SET TASK:
Restate word for word the lines that begin the listing and end with the line holding "p_.matrix_parent_inverse = Matrix.Translation(-win.location)".

GIVEN MATERIAL:

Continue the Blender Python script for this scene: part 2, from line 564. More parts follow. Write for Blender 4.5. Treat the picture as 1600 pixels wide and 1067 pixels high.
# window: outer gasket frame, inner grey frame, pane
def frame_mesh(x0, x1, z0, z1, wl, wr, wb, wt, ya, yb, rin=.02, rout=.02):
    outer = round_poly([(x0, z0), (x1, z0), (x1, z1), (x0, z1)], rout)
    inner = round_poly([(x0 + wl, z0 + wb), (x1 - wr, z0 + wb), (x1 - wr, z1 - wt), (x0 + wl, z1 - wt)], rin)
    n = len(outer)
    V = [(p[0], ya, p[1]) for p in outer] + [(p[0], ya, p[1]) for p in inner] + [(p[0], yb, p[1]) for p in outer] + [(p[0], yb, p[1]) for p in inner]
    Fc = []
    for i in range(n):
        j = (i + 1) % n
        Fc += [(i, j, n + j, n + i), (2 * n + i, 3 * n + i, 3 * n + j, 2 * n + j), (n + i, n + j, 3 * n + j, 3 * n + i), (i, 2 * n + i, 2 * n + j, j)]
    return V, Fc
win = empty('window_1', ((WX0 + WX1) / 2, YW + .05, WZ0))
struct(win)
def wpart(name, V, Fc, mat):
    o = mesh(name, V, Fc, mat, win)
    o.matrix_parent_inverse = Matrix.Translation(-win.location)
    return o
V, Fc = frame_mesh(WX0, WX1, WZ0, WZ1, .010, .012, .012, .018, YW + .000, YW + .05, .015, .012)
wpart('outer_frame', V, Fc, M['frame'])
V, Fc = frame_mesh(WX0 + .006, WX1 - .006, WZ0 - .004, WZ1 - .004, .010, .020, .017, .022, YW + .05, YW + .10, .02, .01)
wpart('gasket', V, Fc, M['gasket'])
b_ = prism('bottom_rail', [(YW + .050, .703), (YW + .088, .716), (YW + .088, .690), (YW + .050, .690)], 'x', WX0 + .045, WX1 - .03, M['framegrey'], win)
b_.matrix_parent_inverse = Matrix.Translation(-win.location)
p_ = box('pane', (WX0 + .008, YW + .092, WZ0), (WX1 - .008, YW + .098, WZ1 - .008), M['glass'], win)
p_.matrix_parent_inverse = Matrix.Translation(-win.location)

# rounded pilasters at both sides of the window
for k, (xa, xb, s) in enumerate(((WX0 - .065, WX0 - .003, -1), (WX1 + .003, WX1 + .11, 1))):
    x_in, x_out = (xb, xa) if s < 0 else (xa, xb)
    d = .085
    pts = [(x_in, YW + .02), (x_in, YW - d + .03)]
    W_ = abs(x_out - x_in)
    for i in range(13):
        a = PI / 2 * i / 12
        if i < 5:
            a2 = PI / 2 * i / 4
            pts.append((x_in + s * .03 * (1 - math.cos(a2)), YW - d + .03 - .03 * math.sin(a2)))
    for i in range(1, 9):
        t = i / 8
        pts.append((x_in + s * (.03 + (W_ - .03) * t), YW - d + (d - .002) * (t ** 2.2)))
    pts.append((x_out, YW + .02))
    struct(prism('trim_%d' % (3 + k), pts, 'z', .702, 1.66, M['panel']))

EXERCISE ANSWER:
Continue the Blender Python script for this scene: part 2, from line 564. More parts follow. Write for Blender 4.5. Treat the picture as 1600 pixels wide and 1067 pixels high.
# window: outer gasket frame, inner grey frame, pane
def frame_mesh(x0, x1, z0, z1, wl, wr, wb, wt, ya, yb, rin=.02, rout=.02):
    outer = round_poly([(x0, z0), (x1, z0), (x1, z1), (x0, z1)], rout)
    inner = round_poly([(x0 + wl, z0 + wb), (x1 - wr, z0 + wb), (x1 - wr, z1 - wt), (x0 + wl, z1 - wt)], rin)
    n = len(outer)
    V = [(p[0], ya, p[1]) for p in outer] + [(p[0], ya, p[1]) for p in inner] + [(p[0], yb, p[1]) for p in outer] + [(p[0], yb, p[1]) for p in inner]
    Fc = []
    for i in range(n):
        j = (i + 1) % n
        Fc += [(i, j, n + j, n + i), (2 * n + i, 3 * n + i, 3 * n + j, 2 * n + j), (n + i, n + j, 3 * n + j, 3 * n + i), (i, 2 * n + i, 2 * n + j, j)]
    return V, Fc
win = empty('window_1', ((WX0 + WX1) / 2, YW + .05, WZ0))
struct(win)
def wpart(name, V, Fc, mat):
    o = mesh(name, V, Fc, mat, win)
    o.matrix_parent_inverse = Matrix.Translation(-win.location)
    return o
V, Fc = frame_mesh(WX0, WX1, WZ0, WZ1, .010, .012, .012, .018, YW + .000, YW + .05, .015, .012)
wpart('outer_frame', V, Fc, M['frame'])
V, Fc = frame_mesh(WX0 + .006, WX1 - .006, WZ0 - .004, WZ1 - .004, .010, .020, .017, .022, YW + .05, YW + .10, .02, .01)
wpart('gasket', V, Fc, M['gasket'])
b_ = prism('bottom_rail', [(YW + .050, .703), (YW + .088, .716), (YW + .088, .690), (YW + .050, .690)], 'x', WX0 + .045, WX1 - .03, M['framegrey'], win)
b_.matrix_parent_inverse = Matrix.Translation(-win.location)
p_ = box('pane', (WX0 + .008, YW + .092, WZ0), (WX1 - .008, YW + .098, WZ1 - .008), M['glass'], win)
p_.matrix_parent_inverse = Matrix.Translation(-win.location)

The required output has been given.